Hardly has aspiring author Walter Scott (yes, that Walter Scott) assumed the post of Edinburgh’s sheriff than the city is rocked by a crime spree out of The Silence of the Lambs. A recently slain young woman rises from the coffin to accuse her murderer in rude verse; a spectral coach is linked to a series of kidnapings; and a jumble of bones pulled out of a half-frozen loch suggest that the flower of Edinburgh has been in danger for years. A series of cackling diary entries soon reveals the agent of the abductions: a madman intent on stealing a broad enough menu of body parts to reanimate his lost love.
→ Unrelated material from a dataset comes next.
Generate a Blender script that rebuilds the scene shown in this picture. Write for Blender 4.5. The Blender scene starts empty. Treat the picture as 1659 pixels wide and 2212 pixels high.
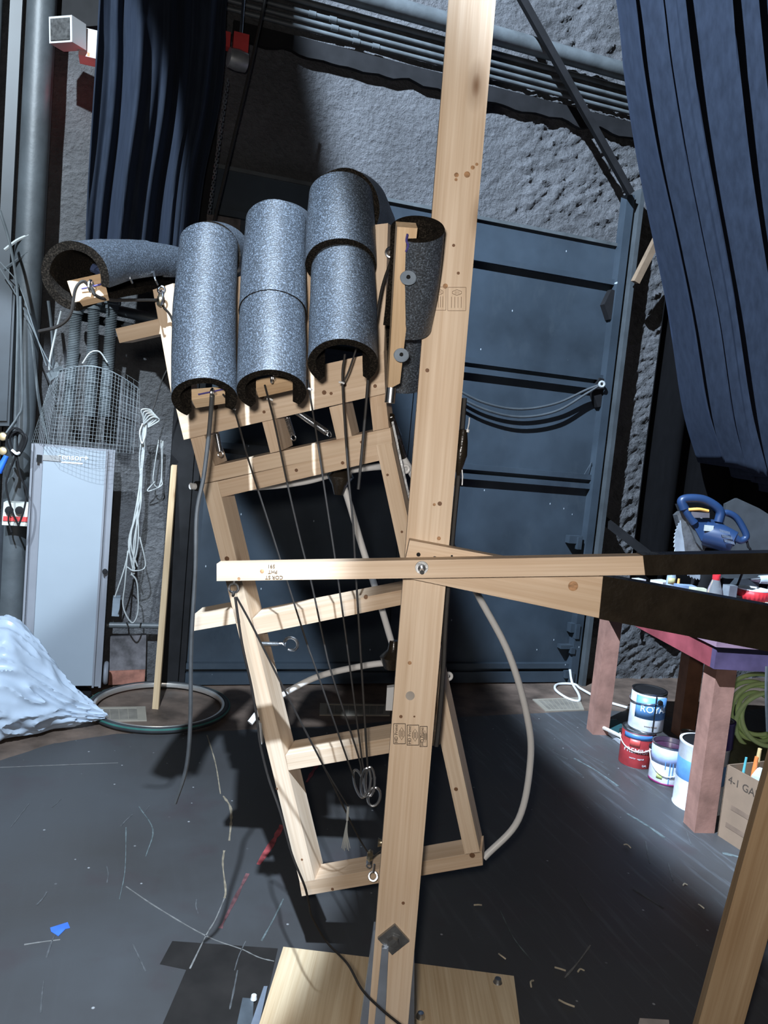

And just as this mysterious kidnapper anticipates his near-contemporary Frankenstein, Scarborough makes it clear that her lady in the lake anticipates the lady Scott will later immortalize in poetry. Though the terror runs highest among the gypsies whose ranks are most cruelly thinned by the hunter of vital organs, the obvious suspects (perhaps a little too obvious) are the upper-class swells among Scott’s own acquaintance. Connoisseurs of crossover fiction, however, will note a full meed of dismemberments, ghostly possessions, and demi-resurrections (don’t count anybody out of the action just because she’s dead) before the culprit is brought to book. Sadly, the homicidally forlorn lover is so industrious in his scarifying work that fantasist Scarborough (The Godmother’s Apprentice, 1995, etc.) has little time to spare for the puir wee lady in the loch.